Impact: The research performed in this project is likely to lead to the discovery on environmentally-friendly photocatalysts for reduction of industrially-relevant chemicals. The financial support from the ACS PRF is enabling the Glusac group to obtain the preliminary proof-of-principle results of such photocatalysis. In addition, the PRF funds are providing the financial support for training of two PhD students, one working on the syntheses of model NADH/NAD+ analog compounds and the other working on the studies of interfacial electron transfer using time-resolved laser spectroscopy.
Research Summary: A series of NAD+-analog dyes were synthesized and their absorption spectra are presented in Figure 2. The HOMO-LUMO energies and absorption wavelengths of the model compounds indicate that the dye-sensitized hole injection to GaP is thermodynamically feasible.
Figure 2. Preliminary study of NAD+ analog dyes: A) structures and UV/Vis absorption spectra of selected dyes; B) energy levels of NAD+ dyes relative to the band energies of GaP. The electron injection from excited dyes to the valence band of GaP is thermodynamically feasible.
The photoelectrochemical response was tested using p-GaP(111)A photoelectrodes biased at -0.6 V vs. Ag/AgCl and immersed in deaerated1M KCl (aq) with and without the model compound dyes (Figure 3). In the absence of model dyes, the photoresponse below 550 nm arises due to the excitation of GaP electrode itself. In the presence of dyes, the sub-bandgap response was expected to occur at wavelengths above 550 nm due to sensitization. Surprisingly, four dyes (6O+, 4O+, Me2N-Acr+ and T-Acr+) did not exhibit significantly different photocurrents as compared to the blank solution, especially at wavelengths where the respective absorption of dyes was the strongest. In contrast, the 2O+ and Et-Fl+ dyes elicited substantially higher photocurrents than the blank electrolyte.

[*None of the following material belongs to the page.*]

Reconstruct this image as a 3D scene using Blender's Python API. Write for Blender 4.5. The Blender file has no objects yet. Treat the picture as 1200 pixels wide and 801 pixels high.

Figure 3. External quantum yield measurements of etched p-GaP(111)A sensitized with cationic dyes (<50 μM) in nitrogen-purged 1 M KCl (colored squares) or without dye (gray diamonds).
The sensitization results described above showed that only two dyes (Et-Fl+ and 2O+) exhibited efficient charge injection into GaP, despite the fact that the thermodynamics analysis predicted efficient injection from all model compounds. One possible explanation for such behavior was that most of the dyes exhibited short-lived excited-states and that the internal conversion to the ground state efficiently competed with the charge injection into p-GaP. To investigate the excited-state behavior of the model dyes, femtosecond pump-probe measurements were performed for dyes in solution (Figure 4). The results of these time-resolved studies indeed show that the only two dyes that exhibit longer lifetimes (2O+ and Et-Fl+) were exactly the dyes that were found to efficiently sensitize GaP. These results confirmed that the charge injection from the “inefficient” dyes to GaP did not compete with the internal conversion, indicating that the rate of charge injection from these dyes to GaP did not occur on the sub-picosecond timescale under the employed conditions.
Figure 4. Kinetic traces for model compounds in acetonitrile upon excitation at: λexc = 400 nm for Et-Fl+; λexc= 615 nm for 2O+; λexc= 525 nm for 6O+; λexc= 565 nm for Me2N-Acr+; λexc= 525 nm for 4O+; and λexc= 600 nm for T-Acr+.
Future Work: The work presented above demonstrates that the photoreduction of NAD+ analogs can be achieved using semiconductors with appropriate valence band energies. The future work will focus on the studies of hydricities of the model NADH analogs derived from the cations presented in Figure 2.